GIVEN DATA:
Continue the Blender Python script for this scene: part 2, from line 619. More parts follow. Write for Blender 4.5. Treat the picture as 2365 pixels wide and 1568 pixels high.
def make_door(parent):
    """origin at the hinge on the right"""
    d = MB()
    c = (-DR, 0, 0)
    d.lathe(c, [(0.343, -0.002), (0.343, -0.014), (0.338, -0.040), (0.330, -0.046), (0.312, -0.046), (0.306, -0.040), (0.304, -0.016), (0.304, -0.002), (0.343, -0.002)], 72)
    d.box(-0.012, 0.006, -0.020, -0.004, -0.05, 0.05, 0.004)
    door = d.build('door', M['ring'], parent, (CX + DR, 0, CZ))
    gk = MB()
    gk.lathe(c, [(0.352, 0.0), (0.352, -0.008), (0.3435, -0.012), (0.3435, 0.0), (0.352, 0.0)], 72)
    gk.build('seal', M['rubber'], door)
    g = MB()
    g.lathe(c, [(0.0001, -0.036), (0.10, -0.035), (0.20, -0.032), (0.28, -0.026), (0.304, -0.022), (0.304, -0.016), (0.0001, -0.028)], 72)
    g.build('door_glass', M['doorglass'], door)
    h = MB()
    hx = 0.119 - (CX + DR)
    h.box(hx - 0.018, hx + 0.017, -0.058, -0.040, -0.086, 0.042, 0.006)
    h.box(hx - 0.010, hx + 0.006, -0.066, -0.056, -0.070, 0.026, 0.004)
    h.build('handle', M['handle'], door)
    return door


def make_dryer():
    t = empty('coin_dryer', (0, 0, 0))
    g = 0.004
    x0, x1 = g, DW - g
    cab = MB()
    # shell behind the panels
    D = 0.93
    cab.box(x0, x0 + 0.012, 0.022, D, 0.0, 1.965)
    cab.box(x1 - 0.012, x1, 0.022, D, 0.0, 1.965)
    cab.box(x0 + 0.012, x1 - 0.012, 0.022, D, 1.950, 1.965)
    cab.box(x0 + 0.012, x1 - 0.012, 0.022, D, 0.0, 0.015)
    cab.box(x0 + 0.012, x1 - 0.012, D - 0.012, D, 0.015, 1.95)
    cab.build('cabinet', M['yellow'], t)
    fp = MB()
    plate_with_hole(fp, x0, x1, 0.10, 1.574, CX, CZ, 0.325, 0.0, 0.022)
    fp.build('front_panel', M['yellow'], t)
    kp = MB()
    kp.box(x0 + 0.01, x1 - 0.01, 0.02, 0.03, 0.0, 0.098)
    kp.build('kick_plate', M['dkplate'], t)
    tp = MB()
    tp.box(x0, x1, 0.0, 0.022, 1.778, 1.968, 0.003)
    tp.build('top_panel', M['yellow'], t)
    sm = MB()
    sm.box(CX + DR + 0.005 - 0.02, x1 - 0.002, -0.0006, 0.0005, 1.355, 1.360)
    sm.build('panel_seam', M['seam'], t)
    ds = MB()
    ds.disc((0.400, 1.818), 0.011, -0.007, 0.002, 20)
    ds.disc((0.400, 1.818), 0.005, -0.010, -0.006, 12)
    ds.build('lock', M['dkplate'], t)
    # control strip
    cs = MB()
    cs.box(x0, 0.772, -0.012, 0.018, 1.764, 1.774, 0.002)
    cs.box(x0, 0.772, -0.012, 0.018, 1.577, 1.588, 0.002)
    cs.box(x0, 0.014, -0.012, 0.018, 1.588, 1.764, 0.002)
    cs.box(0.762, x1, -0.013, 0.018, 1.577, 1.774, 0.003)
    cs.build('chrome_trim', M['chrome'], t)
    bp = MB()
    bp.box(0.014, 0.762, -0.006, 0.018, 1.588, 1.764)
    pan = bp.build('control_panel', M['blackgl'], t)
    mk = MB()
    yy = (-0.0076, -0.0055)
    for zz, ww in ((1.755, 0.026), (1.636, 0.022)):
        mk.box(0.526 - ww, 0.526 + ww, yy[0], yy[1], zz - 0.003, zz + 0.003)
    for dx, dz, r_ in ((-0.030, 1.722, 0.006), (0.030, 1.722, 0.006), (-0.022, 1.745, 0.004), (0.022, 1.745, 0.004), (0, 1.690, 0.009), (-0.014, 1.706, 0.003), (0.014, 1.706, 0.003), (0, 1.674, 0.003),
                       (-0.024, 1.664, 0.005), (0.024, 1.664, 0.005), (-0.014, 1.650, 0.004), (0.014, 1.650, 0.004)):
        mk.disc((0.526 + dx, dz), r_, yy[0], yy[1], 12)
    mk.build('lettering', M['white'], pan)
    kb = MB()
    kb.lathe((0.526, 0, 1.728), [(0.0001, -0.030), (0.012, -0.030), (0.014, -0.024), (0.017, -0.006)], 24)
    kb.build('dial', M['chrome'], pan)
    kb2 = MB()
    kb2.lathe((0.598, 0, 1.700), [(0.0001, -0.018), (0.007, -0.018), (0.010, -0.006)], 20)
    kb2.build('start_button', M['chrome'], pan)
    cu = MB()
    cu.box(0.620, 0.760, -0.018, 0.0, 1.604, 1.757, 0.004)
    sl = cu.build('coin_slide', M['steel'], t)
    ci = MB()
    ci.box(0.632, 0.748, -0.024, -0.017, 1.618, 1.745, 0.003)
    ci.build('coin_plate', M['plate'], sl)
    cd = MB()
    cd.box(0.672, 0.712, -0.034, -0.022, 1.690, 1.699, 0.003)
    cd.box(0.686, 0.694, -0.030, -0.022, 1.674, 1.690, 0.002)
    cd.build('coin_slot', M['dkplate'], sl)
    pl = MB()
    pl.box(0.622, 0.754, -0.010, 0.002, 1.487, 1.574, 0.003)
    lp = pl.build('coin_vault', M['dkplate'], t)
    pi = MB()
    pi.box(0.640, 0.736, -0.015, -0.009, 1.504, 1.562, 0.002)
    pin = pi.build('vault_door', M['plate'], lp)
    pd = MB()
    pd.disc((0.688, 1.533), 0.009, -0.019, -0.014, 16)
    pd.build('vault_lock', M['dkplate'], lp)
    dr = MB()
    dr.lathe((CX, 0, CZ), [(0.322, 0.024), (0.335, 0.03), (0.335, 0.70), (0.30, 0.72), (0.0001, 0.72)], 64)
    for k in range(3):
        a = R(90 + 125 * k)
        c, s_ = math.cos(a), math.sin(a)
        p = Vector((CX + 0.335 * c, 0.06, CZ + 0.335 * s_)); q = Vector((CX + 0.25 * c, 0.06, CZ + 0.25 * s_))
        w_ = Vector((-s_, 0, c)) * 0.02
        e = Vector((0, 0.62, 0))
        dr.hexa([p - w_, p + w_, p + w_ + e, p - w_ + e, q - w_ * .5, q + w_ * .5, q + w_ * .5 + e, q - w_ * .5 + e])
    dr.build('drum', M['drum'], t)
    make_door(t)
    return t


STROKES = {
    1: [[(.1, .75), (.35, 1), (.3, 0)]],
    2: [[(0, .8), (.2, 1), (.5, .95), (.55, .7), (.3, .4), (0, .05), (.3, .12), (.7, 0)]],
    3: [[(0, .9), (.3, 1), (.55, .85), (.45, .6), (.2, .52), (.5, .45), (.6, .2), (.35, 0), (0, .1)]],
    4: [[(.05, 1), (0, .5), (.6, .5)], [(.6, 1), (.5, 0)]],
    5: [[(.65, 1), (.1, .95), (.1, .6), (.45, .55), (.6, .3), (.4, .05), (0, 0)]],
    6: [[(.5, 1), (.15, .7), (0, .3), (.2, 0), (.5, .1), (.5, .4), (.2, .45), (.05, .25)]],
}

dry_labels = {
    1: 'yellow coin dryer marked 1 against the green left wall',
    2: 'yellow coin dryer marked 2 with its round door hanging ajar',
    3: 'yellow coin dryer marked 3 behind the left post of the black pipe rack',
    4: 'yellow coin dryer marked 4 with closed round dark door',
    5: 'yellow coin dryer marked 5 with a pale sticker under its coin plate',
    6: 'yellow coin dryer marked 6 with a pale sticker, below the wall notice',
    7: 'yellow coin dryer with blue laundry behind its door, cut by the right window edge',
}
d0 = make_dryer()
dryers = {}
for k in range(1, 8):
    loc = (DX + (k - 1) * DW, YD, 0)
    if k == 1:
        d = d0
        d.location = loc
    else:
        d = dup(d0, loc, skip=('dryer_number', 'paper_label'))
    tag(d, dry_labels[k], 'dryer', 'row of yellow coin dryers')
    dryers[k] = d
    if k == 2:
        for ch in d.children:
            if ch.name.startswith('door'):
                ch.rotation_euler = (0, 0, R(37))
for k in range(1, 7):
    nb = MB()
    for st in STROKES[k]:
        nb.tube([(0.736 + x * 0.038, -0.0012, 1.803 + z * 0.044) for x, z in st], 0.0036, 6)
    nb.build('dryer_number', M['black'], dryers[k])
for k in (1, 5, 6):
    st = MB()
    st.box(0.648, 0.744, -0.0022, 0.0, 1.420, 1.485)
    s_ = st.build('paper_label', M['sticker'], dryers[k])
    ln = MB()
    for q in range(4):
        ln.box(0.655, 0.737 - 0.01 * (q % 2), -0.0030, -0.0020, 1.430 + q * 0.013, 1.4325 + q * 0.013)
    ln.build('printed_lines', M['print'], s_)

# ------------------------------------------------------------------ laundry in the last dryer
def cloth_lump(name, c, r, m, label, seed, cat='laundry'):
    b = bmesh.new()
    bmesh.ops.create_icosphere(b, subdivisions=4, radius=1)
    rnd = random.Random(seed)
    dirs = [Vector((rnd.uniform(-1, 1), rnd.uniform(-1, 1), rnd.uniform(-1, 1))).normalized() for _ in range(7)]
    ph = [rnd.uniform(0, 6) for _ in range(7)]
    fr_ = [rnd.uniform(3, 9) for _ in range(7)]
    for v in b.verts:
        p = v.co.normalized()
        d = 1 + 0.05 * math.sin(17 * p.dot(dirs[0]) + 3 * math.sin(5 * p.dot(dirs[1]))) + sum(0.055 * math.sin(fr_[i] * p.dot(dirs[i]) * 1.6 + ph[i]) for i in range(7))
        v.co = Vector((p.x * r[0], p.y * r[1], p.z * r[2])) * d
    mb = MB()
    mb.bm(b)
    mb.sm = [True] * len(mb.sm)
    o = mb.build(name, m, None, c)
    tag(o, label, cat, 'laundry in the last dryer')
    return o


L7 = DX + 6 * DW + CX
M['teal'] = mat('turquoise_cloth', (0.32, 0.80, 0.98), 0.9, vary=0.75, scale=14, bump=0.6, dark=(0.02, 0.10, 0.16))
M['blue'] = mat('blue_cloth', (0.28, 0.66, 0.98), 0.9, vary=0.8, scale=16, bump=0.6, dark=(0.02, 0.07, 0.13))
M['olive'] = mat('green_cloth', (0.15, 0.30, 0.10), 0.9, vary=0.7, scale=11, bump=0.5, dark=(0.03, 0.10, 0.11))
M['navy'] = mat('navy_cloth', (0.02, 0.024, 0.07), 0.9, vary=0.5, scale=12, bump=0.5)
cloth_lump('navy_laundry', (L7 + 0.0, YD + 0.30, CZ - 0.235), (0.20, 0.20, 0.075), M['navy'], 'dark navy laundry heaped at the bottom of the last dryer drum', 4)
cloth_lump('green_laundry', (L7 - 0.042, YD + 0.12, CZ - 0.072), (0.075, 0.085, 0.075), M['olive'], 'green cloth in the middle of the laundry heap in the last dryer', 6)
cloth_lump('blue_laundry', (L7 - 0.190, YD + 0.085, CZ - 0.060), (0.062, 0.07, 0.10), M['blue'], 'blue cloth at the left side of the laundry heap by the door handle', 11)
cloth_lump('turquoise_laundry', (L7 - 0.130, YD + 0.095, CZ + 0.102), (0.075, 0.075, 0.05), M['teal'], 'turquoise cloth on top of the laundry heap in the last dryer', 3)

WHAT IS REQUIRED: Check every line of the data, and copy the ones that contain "lathe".

ANSWER FOR THE TASK:
    d.lathe(c, [(0.343, -0.002), (0.343, -0.014), (0.338, -0.040), (0.330, -0.046), (0.312, -0.046), (0.306, -0.040), (0.304, -0.016), (0.304, -0.002), (0.343, -0.002)], 72)
    gk.lathe(c, [(0.352, 0.0), (0.352, -0.008), (0.3435, -0.012), (0.3435, 0.0), (0.352, 0.0)], 72)
    g.lathe(c, [(0.0001, -0.036), (0.10, -0.035), (0.20, -0.032), (0.28, -0.026), (0.304, -0.022), (0.304, -0.016), (0.0001, -0.028)], 72)
    kb.lathe((0.526, 0, 1.728), [(0.0001, -0.030), (0.012, -0.030), (0.014, -0.024), (0.017, -0.006)], 24)
    kb2.lathe((0.598, 0, 1.700), [(0.0001, -0.018), (0.007, -0.018), (0.010, -0.006)], 20)
    dr.lathe((CX, 0, CZ), [(0.322, 0.024), (0.335, 0.03), (0.335, 0.70), (0.30, 0.72), (0.0001, 0.72)], 64)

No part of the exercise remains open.